The dose is only “as much as will lie on a sixpence,” and you can’t taste it in your breakfast cup of tea. A 1/9 bottle contains 96 morning “pinches”—good health and youthful spirits for less than a farthing a day!
The earliest occurrence that I have found of that, or the, Kruschen feeling used as a phrase is from Letters from Leicestershire and elsewhere, published in The Tatler (London, England) of Wednesday 6th December 1922:
On Tuesday the Cottesmore were at Whadborough Cross Roads. But having exchanged a comfortable seat on my horse for a very hard one on the floor, and had to return for repairs at the base, I know very little about what happened. Beware of horses with that Kruschen feeling.
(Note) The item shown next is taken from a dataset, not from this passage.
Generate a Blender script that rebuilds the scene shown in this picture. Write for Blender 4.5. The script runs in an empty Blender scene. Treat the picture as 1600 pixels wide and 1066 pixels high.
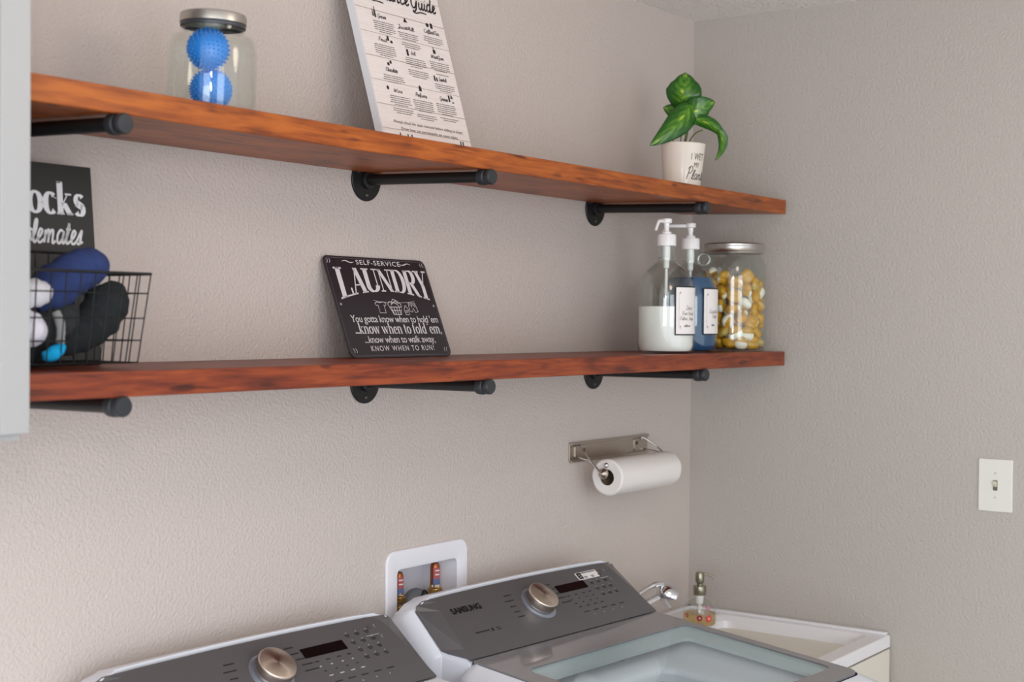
import bpy, math, random
from mathutils import Vector, Matrix
random.seed(7)
SC = bpy.context.scene
COL = SC.collection
R = math.radians
PI = math.pi

# ---------------------------------------------------------------- camera
cam_d = bpy.data.cameras.new('camera'); cam = bpy.data.objects.new('camera', cam_d); COL.objects.link(cam)
CAM = Vector((-3.5655, -1.9442, 1.7112))
yaw, pit, rol = R(35.7031), R(-0.8184), R(0.474)
F = Vector((math.cos(yaw)*math.cos(pit), math.sin(yaw)*math.cos(pit), math.sin(pit)))
Rt = Vector((math.sin(yaw), -math.cos(yaw), 0)); Up = Rt.cross(F)
Rr = math.cos(rol)*Rt + math.sin(rol)*Up; Ur = -math.sin(rol)*Rt + math.cos(rol)*Up
m = Matrix((Rr, Ur, -F)).transposed().to_4x4(); m.translation = CAM
cam.matrix_world = m
cam_d.sensor_width = 36; cam_d.lens = 2247.04/1600*36; cam_d.clip_start = .05
cam_d.dof.use_dof = True; cam_d.dof.focus_distance = 2.9; cam_d.dof.aperture_fstop = 4.5
SC.camera = cam

# ---------------------------------------------------------------- world, lights, exposure
w = bpy.data.worlds.new('world'); SC.world = w; w.use_nodes = True
bg = w.node_tree.nodes['Background']; bg.inputs[0].default_value = (.88, .94, 1, 1); bg.inputs[1].default_value = 1.22
def lamp(name, kind, loc, power, color, size, aim=None, size_y=None):
    d = bpy.data.lights.new(name, kind); d.energy = power; d.color = color
    if kind == 'AREA':
        d.size = size
        if size_y: d.shape = 'RECTANGLE'; d.size_y = size_y
    else: d.shadow_soft_size = size
    o = bpy.data.objects.new(name, d); COL.objects.link(o); o.location = loc
    if aim: o.rotation_euler = (Vector(aim)-Vector(loc)).to_track_quat('-Z', 'Y').to_euler()
    return o
lamp('ceiling_lamp_light', 'POINT', (-1.55, -1.40, 2.36), 6.5, (1, .84, .68), .16)
lamp('flash_light', 'POINT', (-3.53, -1.86, 2.06), 13, (1, .90, .82), .07)
lamp('window_light', 'AREA', (-3.2, -3.9, 1.6), 22, (.84, .92, 1), 1.2, (-1.2, 0, 1.2), 1.5)
lamp('side_window_light', 'AREA', (-4.9, -2.3, 1.45), 30, (.88, .94, 1), 1.1, (-.6, -.4, 1.1), 1.3)
SC.view_settings.view_transform = 'Standard'; SC.view_settings.look = 'None'
SC.view_settings.exposure = .14; SC.view_settings.gamma = 1; SC.view_settings.use_curve_mapping = False

# ---------------------------------------------------------------- materials
def srgb(r, g, b):
    f = lambda c: (c/255/12.92) if c/255 <= .04045 else ((c/255+.055)/1.055)**2.4
    return (f(r), f(g), f(b), 1)
def mat(name, rgb, rough=.5, metal=0, bump=None, noise=None, **kw):
    """bump=(scale,strength,dist); noise=(scale, rgb2, stretch vector)"""
    M = bpy.data.materials.new(name); M.use_nodes = True; N = M.node_tree.nodes; L = M.node_tree.links
    P = N['Principled BSDF']; P.inputs['Base Color'].default_value = srgb(*rgb)
    P.inputs['Roughness'].default_value = rough; P.inputs['Metallic'].default_value = metal
    for k, v in kw.items(): P.inputs[k.replace('_', ' ')].default_value = v
    tc = N.new('ShaderNodeTexCoord')
    if bump:
        n = N.new('ShaderNodeTexNoise'); n.inputs['Scale'].default_value = bump[0]; n.inputs['Detail'].default_value = 3
        L.new(tc.outputs['Object'], n.inputs['Vector'])
        b = N.new('ShaderNodeBump'); b.inputs['Strength'].default_value = bump[1]; b.inputs['Distance'].default_value = bump[2]
        L.new(n.outputs[0], b.inputs['Height']); L.new(b.outputs[0], P.inputs['Normal'])
    if noise:
        mp = N.new('ShaderNodeMapping'); mp.inputs['Scale'].default_value = noise[2]; L.new(tc.outputs['Object'], mp.inputs[0])
        n = N.new('ShaderNodeTexNoise'); n.inputs['Scale'].default_value = noise[0]; n.inputs['Detail'].default_value = 5
        L.new(mp.outputs[0], n.inputs['Vector'])
        r = N.new('ShaderNodeValToRGB'); r.color_ramp.elements[0].position = .35; r.color_ramp.elements[1].position = .65
        r.color_ramp.elements[0].color = srgb(*rgb); r.color_ramp.elements[1].color = srgb(*noise[1])
        L.new(n.outputs[0], r.inputs[0]); L.new(r.outputs[0], P.inputs['Base Color'])
    return M
def thin_glass(name, rgb=(255, 255, 255), rough=.0, amount=1.5, base=.04):
    M = bpy.data.materials.new(name); M.use_nodes = True; N = M.node_tree.nodes; L = M.node_tree.links
    N.remove(N['Principled BSDF']); out = N['Material Output']
    t = N.new('ShaderNodeBsdfTransparent'); t.inputs[0].default_value = srgb(*rgb)
    g = N.new('ShaderNodeBsdfGlossy'); g.inputs['Roughness'].default_value = rough; g.inputs[0].default_value = (1, 1, 1, 1)
    lw = N.new('ShaderNodeLayerWeight'); lw.inputs[0].default_value = .5
    pw_ = N.new('ShaderNodeMath'); pw_.operation = 'POWER'; pw_.inputs[1].default_value = 5.5; L.new(lw.outputs['Facing'], pw_.inputs[0])
    f = N.new('ShaderNodeMath'); f.operation = 'MULTIPLY_ADD'; f.inputs[1].default_value = .9; f.inputs[2].default_value = base; L.new(pw_.outputs[0], f.inputs[0])
    mx = N.new('ShaderNodeMixShader'); L.new(f.outputs[0], mx.inputs[0]); L.new(t.outputs[0], mx.inputs[1]); L.new(g.outputs[0], mx.inputs[2])
    L.new(mx.outputs[0], out.inputs[0]); return M
def wood(name, seed, base=((104, 46, 14), (150, 72, 18), (178, 94, 28)), rough=.42):
    M = bpy.data.materials.new(name); M.use_nodes = True; N = M.node_tree.nodes; L = M.node_tree.links
    P = N['Principled BSDF']; P.inputs['Roughness'].default_value = rough
    tc = N.new('ShaderNodeTexCoord')
    mp = N.new('ShaderNodeMapping'); mp.inputs['Scale'].default_value = (2.2, 30, 30); mp.inputs['Location'].default_value = (seed, seed*2, 0)
    L.new(tc.outputs['Object'], mp.inputs[0])
    n = N.new('ShaderNodeTexNoise'); n.inputs['Scale'].default_value = 3; n.inputs['Detail'].default_value = 8; n.inputs['Distortion'].default_value = 1.2
    L.new(mp.outputs[0], n.inputs['Vector'])
    mp2 = N.new('ShaderNodeMapping'); mp2.inputs['Scale'].default_value = (5, 9, 22); mp2.inputs['Location'].default_value = (seed*3, 1, seed)
    L.new(tc.outputs['Object'], mp2.inputs[0])
    n2 = N.new('ShaderNodeTexNoise'); n2.inputs['Scale'].default_value = 1.6; n2.inputs['Detail'].default_value = 3
    L.new(mp2.outputs[0], n2.inputs['Vector'])
    a = N.new('ShaderNodeMath'); a.operation = 'MULTIPLY_ADD'; a.inputs[1].default_value = .55
    b2 = N.new('ShaderNodeMath'); b2.operation = 'MULTIPLY'; b2.inputs[1].default_value = .45
    L.new(n2.outputs[0], b2.inputs[0]); L.new(n.outputs[0], a.inputs[0]); L.new(b2.outputs[0], a.inputs[2])
    r = N.new('ShaderNodeValToRGB'); e = r.color_ramp.elements
    e[0].position = .36; e[0].color = srgb(*base[0]); e[1].position = .62; e[1].color = srgb(*base[2])
    x = e.new(.48); x.color = srgb(*base[1])
    L.new(a.outputs[0], r.inputs[0])
    mp3 = N.new('ShaderNodeMapping'); mp3.inputs['Scale'].default_value = (5, 12, 26); mp3.inputs['Location'].default_value = (seed*7, 0, 3)
    L.new(tc.outputs['Object'], mp3.inputs[0])
    n3 = N.new('ShaderNodeTexNoise'); n3.inputs['Scale'].default_value = 2.2; n3.inputs['Detail'].default_value = 1; L.new(mp3.outputs[0], n3.inputs['Vector'])
    r3 = N.new('ShaderNodeValToRGB'); r3.color_ramp.elements[0].position = .26; r3.color_ramp.elements[0].color = (.45, .40, .38, 1); r3.color_ramp.elements[1].position = .33; r3.color_ramp.elements[1].color = (1, 1, 1, 1)
    L.new(n3.outputs[0], r3.inputs[0])
    mm = N.new('ShaderNodeMix'); mm.data_type = 'RGBA'; mm.blend_type = 'MULTIPLY'; mm.inputs[0].default_value = 1
    L.new(r.outputs[0], mm.inputs[6]); L.new(r3.outputs[0], mm.inputs[7]); L.new(mm.outputs[2], P.inputs['Base Color'])
    bp = N.new('ShaderNodeBump'); bp.inputs['Strength'].default_value = .15; bp.inputs['Distance'].default_value = .001
    L.new(n.outputs[0], bp.inputs['Height']); L.new(bp.outputs[0], P.inputs['Normal'])
    return M
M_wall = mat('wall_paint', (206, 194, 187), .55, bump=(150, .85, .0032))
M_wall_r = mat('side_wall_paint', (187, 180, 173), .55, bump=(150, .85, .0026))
M_ceil = mat('ceiling_texture', (250, 247, 242), .9, bump=(95, 1, .018))
M_floor = mat('floor_tile', (205, 198, 190), .6, bump=(20, .1, .002))
M_wood_a = wood('stained_wood_upper', 1.3)
M_wood_b = wood('stained_wood_lower', 6.1, ((84, 32, 16), (122, 48, 22), (152, 70, 30)))
M_iron = mat('black_iron', (34, 34, 35), .42, .3, bump=(300, .3, .0005))
M_iron_l = mat('cap_iron', (52, 54, 58), .45, .3)
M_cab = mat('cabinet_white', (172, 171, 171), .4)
M_white = mat('white_plastic', (236, 234, 232), .35)
M_wenamel = mat('white_enamel', (226, 228, 236), .22)
M_gray = mat('console_gray', (104, 101, 103), .34, .25)
M_lid = mat('lid_border_gray', (136, 134, 137), .06, .0, Specular_IOR_Level=.8)
M_tub = mat('tub_cover_white', (246, 250, 255), .2)
M_drum = mat('drum_steel', (120, 122, 118), .35, .9)
M_black = mat('black_gloss', (14, 12, 14), .12)
M_ink = mat('panel_ink', (38, 36, 38), .5)
M_inkw = mat('panel_ink_light', (190, 190, 195), .5)
M_logo = mat('logo_ink', (16, 16, 18), .4)
M_chrome = mat('chrome', (225, 225, 228), .08, 1)
M_nickel = mat('brushed_nickel', (190, 180, 168), .3, 1)
M_lidm = mat('lid_metal', (196, 192, 186), .33, 1)
M_glass = thin_glass('jar_glass', (251, 253, 252))
M_bglass = thin_glass('bottle_glass', (251, 253, 252))
M_lglass = thin_glass('lid_glass', (246, 250, 252), 0, base=.04)
M_balls = mat('blue_rubber', (0, 138, 232), .5)
M_board = mat('board_white_plain', (226, 216, 208), .6)
M_boarde = mat('board_edge_white', (232, 234, 238), .6)
M_groove = mat('board_groove', (168, 148, 134), .7)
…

Hounds had a very nice day with a good hunt from Orton Park in the evening.
The second-earliest occurrence that I have found of that, or the, Kruschen feeling used as a phrase is from The Wells Journal (Wells, Somerset, England) of Friday 8th December 1922:
WELLS DECEMBER FAIR.
DECLINE IN VISITORS AND AMUSEMENTSWhether due to trade depression or to fading interest in old-world events, Wells December Fair on Tuesday lacked much of its former attractiveness, the crowd of visitors being decidedly smaller, and the extent of the amusement much diminished. […]
[…]
Upon the rows of homely cocoanuts, awaiting disturbance from their lonely pillars by viciously thrown balls sad eyes were cast, and heavy-hearted rural representatives passed them by with a reminiscent sigh. Brightly-hued celluloid balls fretfully fidgeted on tiny jets, and occasionally a kindly souled farmer would take compassion on their jerky appeal, and by the aid of a miniature rifle would lay them at rest in their wire basket. Five sepulchral pins did their best to dispel the prevailing gloom, and periodically some burly fellow, animated doubtless with the “Kruschen feeling,” would upset the equilibrium of four, and with the stoop of “the man with the hoe” would reluctantly take away, as his reward, a packet of cigarettes.
The phrase then occurs in The Week’s Football, published in The Hastings and St Leonards Observer (Hastings, Sussex, England) of Saturday 20th January 1923:
“Let’s have some cheerful stuff,” said one of the Hastings supporters to us this week. Well, we must say, we have “that Kruschen feeling.” The French may enter Essen, Bochum or Timbuctoo, but the news which shook the firmament last Saturday was that the Signals’ home record had been bent, broken and blasted.
In Contemporary English: A Personal Speech Record (Leipzig and Berlin: B. G. Teubner, 1927), the British linguist William Edward Collinson (1889-1969) mentioned the Kruschen feeling in a paragraph about the influence of advertisements on literature:
At times advertisements exert their influence even on the language of literature as where Galsworthy, (p. 129) 1 speaks of a certain shade of colour of the eyes as Reckitt’s blue (cf. H. H. Richardson, The Way Home p. 113 2: “as for the sky, Mahony declared it made him think of a Reckitt’s bluebag”) from the blue-bags commonly used in washing clothes and manufactured by the firm of that name. When Wodehouse mentions that schoolgirl complexion (Ukridge 240) 3, many of us will at once think of the advertisement of Palmolive soap. It is almost as distinctive as the Kruschen feeling (being full of zip and go) from Kruschen salts.
1 The English novelist and playwright John Galsworthy (1867-1933) used Reckitt’s blue eyes in The White Monkey (London: William Heinemann Ltd., 1924), the first novel in the second Forsyte trilogy, entitled A Modern Comedy.
2 Henry Handel Richardson was the pen name of the Australian novelist and short-story writer Ethel Florence Lindesay Richardson (1870-1946).
3 The English novelist and short-story writer Pelham Grenville Wodehouse (1881-1975) used the phrase that schoolgirl complexion in Ukridge Rounds a Nasty Corner, published in the collection of short stories Ukridge (London: Herbert Jenkins Limited, 1924).